"Oh! yes, the _arnticle of Pahrriss_."
"Exactly so. Excuse _my_ pronunciation."
This floored him.
"Rather impertinent, your smoke-room neighbor!" you will say.
Undeceive yourself at once upon that point. It is not impertinence,
still less an intention to offend you, that urges him to put these
incongruous questions to you. It is the interest he takes in you. The
American is a good fellow; good fellowship is one of his chief
characteristic traits. Of that I became perfectly convinced during my
last visit to the United States.
CHAPTER II.
ARRIVAL OF THE PILOT--FIRST LOOK AT AMERICAN NEWSPAPERS.
_Saturday, January 4, 1890._
We shall arrive in New York Harbor to-night, but too late to go on
shore. After sunset, the Custom House officers are not to be disturbed.

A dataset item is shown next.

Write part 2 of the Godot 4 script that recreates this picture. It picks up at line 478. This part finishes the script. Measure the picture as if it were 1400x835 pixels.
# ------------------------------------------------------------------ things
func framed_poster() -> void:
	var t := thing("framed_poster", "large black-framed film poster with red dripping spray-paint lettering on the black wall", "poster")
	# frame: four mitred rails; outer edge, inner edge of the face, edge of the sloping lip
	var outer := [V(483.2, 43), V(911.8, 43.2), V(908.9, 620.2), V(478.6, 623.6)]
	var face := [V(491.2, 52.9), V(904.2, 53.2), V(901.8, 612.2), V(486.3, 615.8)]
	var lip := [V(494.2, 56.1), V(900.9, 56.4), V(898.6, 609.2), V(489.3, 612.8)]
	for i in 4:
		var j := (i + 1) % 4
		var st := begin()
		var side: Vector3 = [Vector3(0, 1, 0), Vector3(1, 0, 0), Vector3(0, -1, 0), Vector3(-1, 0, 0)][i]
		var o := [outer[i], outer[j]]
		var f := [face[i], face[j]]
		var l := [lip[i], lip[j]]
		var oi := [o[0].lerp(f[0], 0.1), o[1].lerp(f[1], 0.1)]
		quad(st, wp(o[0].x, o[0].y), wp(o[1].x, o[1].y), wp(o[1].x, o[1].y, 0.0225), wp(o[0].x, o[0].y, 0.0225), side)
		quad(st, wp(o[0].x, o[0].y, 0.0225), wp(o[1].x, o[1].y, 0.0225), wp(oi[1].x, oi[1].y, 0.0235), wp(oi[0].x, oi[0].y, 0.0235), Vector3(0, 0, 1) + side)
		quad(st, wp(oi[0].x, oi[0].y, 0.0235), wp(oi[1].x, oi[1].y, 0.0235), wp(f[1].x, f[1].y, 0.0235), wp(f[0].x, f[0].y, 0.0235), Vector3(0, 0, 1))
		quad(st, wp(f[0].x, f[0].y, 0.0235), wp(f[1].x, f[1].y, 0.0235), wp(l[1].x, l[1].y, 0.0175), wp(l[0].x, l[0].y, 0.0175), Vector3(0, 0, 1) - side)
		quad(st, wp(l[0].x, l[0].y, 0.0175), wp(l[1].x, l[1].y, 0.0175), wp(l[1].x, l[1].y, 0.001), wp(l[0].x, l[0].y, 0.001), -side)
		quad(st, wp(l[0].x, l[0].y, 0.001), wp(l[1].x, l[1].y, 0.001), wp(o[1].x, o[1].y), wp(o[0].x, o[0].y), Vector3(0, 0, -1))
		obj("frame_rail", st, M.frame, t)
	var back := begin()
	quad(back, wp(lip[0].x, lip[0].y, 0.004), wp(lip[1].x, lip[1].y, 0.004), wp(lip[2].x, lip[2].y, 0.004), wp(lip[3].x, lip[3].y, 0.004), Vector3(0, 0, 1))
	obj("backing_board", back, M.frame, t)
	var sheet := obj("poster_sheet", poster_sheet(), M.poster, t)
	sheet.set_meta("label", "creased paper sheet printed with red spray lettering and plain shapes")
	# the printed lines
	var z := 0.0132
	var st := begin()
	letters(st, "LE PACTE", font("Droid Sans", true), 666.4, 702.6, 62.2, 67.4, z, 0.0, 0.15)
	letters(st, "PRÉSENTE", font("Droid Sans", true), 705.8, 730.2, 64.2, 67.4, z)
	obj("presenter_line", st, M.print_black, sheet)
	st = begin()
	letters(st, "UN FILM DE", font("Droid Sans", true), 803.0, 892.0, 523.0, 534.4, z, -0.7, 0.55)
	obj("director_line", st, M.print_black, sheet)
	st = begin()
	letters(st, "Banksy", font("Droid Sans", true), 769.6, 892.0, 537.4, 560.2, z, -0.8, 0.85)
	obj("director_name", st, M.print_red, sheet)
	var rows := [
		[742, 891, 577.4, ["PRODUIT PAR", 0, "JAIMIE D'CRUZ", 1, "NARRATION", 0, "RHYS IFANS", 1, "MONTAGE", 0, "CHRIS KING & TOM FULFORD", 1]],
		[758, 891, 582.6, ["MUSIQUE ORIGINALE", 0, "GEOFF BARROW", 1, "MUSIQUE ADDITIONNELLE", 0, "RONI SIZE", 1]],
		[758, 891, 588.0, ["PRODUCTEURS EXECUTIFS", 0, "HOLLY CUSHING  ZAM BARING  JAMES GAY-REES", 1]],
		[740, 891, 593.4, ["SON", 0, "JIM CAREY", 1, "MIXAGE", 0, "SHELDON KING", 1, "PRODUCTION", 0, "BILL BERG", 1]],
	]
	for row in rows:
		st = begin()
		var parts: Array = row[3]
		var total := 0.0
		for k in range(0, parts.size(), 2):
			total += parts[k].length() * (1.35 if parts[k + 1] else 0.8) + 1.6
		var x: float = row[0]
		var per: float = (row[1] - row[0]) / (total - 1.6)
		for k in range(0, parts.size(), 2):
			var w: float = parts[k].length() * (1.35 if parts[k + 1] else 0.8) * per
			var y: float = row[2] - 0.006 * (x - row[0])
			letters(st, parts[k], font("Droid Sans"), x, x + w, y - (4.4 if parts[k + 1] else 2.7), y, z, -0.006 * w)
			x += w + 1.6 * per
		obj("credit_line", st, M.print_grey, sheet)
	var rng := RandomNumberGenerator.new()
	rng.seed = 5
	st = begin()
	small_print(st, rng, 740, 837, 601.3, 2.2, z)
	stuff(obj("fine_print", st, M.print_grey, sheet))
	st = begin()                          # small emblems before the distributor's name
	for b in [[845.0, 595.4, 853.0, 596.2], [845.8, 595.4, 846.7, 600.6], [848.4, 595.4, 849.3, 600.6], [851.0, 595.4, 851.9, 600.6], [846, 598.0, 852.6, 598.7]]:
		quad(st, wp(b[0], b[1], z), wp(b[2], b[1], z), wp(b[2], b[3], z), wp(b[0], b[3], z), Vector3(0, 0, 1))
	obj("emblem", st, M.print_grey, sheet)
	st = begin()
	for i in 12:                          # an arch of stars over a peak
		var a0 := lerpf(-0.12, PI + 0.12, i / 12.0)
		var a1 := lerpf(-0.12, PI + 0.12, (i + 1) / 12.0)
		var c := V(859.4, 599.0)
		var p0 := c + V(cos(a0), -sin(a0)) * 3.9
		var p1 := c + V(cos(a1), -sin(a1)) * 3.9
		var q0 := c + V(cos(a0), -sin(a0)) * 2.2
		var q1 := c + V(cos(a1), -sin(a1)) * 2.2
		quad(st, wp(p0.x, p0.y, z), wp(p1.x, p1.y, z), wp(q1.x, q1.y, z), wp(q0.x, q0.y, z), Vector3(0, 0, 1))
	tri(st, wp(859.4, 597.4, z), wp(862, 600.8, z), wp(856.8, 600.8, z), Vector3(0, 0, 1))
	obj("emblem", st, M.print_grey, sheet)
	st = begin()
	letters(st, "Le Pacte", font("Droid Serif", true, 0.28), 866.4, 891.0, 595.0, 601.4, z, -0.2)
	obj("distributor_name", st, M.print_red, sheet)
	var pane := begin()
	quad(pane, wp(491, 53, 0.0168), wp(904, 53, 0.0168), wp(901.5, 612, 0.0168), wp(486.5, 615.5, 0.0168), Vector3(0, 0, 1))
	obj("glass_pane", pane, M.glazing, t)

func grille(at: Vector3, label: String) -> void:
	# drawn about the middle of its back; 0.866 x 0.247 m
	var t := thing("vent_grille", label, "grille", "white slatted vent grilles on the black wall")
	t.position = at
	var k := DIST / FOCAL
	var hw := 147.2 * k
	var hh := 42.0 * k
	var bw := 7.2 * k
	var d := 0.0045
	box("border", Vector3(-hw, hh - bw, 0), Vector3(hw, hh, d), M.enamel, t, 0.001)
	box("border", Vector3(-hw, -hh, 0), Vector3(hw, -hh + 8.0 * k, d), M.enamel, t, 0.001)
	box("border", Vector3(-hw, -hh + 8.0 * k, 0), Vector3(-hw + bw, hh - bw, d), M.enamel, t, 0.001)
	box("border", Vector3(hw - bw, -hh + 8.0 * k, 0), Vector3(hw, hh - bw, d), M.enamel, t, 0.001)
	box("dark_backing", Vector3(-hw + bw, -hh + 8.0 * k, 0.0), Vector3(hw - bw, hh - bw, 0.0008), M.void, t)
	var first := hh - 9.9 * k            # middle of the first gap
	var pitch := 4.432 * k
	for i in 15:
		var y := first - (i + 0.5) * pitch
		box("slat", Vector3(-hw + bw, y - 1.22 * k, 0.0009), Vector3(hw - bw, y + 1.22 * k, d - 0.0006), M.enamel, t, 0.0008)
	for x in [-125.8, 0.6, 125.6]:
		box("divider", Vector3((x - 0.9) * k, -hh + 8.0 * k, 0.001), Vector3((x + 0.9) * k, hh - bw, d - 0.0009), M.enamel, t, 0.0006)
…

We are about to land in a country where, as I remember, everything is in
subjection to the paid servant. In the United States, he who is paid
wages commands.
We make the best of it. After having mercilessly tumbled us about for
nine days, the wind has graciously calmed down, and our last day is
going to be a good one, thanks be. There is a pure atmosphere. A clear
line at the horizon divides space into two immensities, two sheets of
blue sharply defined.
Faces are smoothing out a bit. People talk, are becoming, in fact, quite
communicative. One seems to say to another: "Why, after all, you don't
look half as disagreeable as I thought. If I had only known that, we
might have seen more of each other, and killed time more quickly."
The pilot boat is in sight. It comes toward us, and sends off in a
rowing-boat the pilot who will take us into port. The arrival of the
pilot on board is not an incident. It is an event. Does he not bring the
New York newspapers? And when you have been ten days at sea, cut off
from the world, to read the papers of the day before is to come back to
life again, and once more take up your place in this little planet that
has been going on its jog-trot way during your temporary suppression.
[Illustration: PILOT WITH PAPERS.]
The first article which meets my eyes, as I open the New York _World_,
is headed "High time for Mr. Nash to put a stop to it!" This is the
paragraph:
Ten days ago, Mrs. Nash brought a boy into existence. Three days
afterward she presented her husband with a little girl. Yesterday the
lady was safely delivered of a third baby.